The weights routine I’m doing looks like this:
Rotation between 2 workouts,
Squat 3x5
OHP 3x5
Dead Lift 1x5
2)Squat 3x5
Bench 3x5
Dead Lift 1x5
I do this routine 3 times a week, planning to keep this up until I can hit the midlevel bench marks laid out by TR. Once there I was planning to cut the weights back to 2 times a week and not add weight to it and redshift my focus on to bike fitness.
When do you do your rides in relation to the lifting? It might still impact it. There’s an article on trainingpeaks by Kolie Moore “risks of concurrant training” that might help a bit.
The other thing is, LV short power build made me lose a lot of FTP two years ago. The plans have changed now, so not sure if it still is the same, but for me it just didn’t work.
Short power build can develop glycolytic power at the expense of FTP. Same with heavy lifting.

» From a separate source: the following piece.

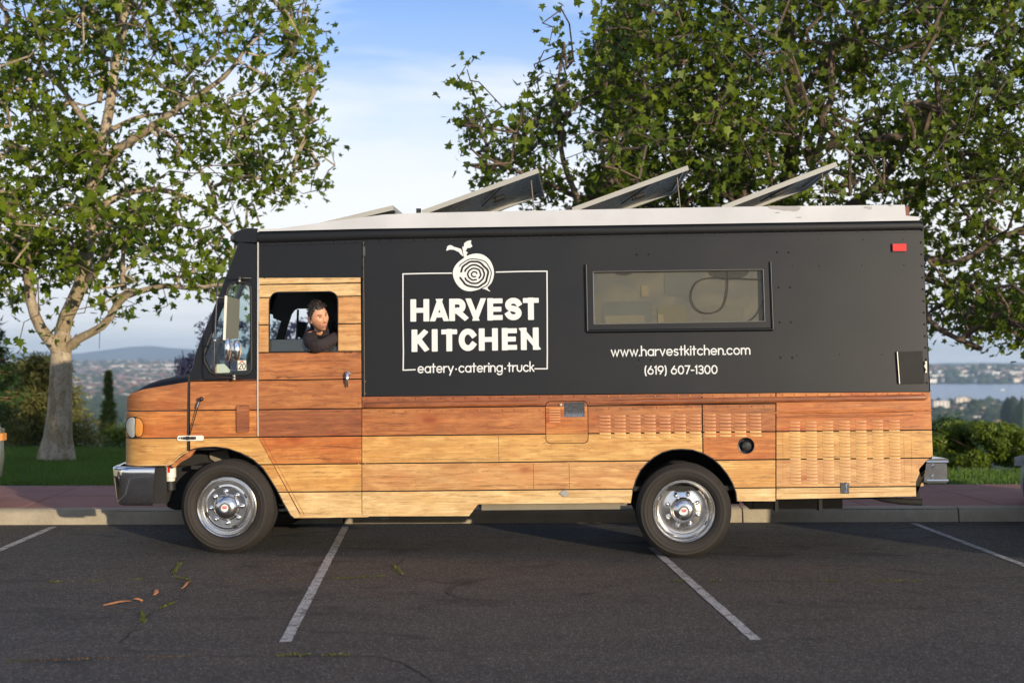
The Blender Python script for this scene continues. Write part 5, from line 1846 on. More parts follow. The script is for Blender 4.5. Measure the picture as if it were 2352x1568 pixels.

A bit of that happened to me a year ago, however my coach did a great job of managing the transition from lifting to cycling.
I found Tempo workouts more like high end SST after lifting, but only for a few weeks. Just buckling up and pushing through worked fine for me, and RPE returned to normal for the rides. As I increased volume through my base period, I reduced the number of weight sessions down from 3.
Usual advice is to put your intense bike workouts before the weight session by a least 3 hours (assuming bike performance is the priority)
One, you should be lifting on the same day as your bike workouts. By doing it the way you are, your body never gets a chance to recover since you are going hard every day. I would do the bike workout first and lift at least 3 hours later. By doing a lift and a workout on the same day, you will get a full recovery day in between. Second, might try lifting just two days a week instead of three. And third, perhaps you are lifting too heavy. Using the TR strength calculator you can see that cyclists don’t need to be power lifter strong, just competent enough to benefit.
Awesome to hear that this feeling won’t persist, I debated doing a new ftp test and just building from there, I think I’ll give it a few more weeks and see what happens!
Great advice, except I don’t get paid to ride my bike so plenty of other things fall into my day. The schedule I have is more or less what I’m available to do. As I posted, I am not lifting heavy, I started all my lifts with an empty bar and add 5lbs every time I do an exercise. I am 4 weeks into it and I’m squatting less than half my BW.
Not properly recovering seems to be the issue here. Lots of talk here about too much intensity killing gains and burning people out. If you can’t adjust the schedule, then you might consider whether lifting is worth it in your case. Not having planned “recovery” days seems like a recipe for eventual heartbreak if you aren’t already feeling it. I would at least shift to 2 days a week and would consider eliminating one of your “on the bike days” if you can’t do your lifting on the days of your rides. You must provide your body time to recover.
As I posted, every Monday is a full rest/recovery day. I’m pretty confident I’m not anywhere close to overtraining, this summer I was doing 800+ tss weeks, I’ve backed that down to less than 300 to accommodate weight training. I also go a solid 24 hours between bike and weights and I’m adamant about getting a minimum ride f 8 hours sleep.
This hasn’t been a small bump in hr. I’ve gone from low 130’s for z2 work, to high 140’s. I’d venture if I did an ftp test today, I’d be around 240 vs. the 285 I tested at 8 weeks ago and was nailing the prescribed workouts at that ftp 4 weeks ago. And it literally happened between 2 workouts(~5 days apart)
If you’re only doing endurance rides, maybe just drop the intensity? Endurance is a wide zone anyway, and if RPE is too high, its probably not really endurance anymore.
Might also be worth checking that you eat enough - the energy for building that new muscle the lifting is hopefully giving you, must come from somewhere.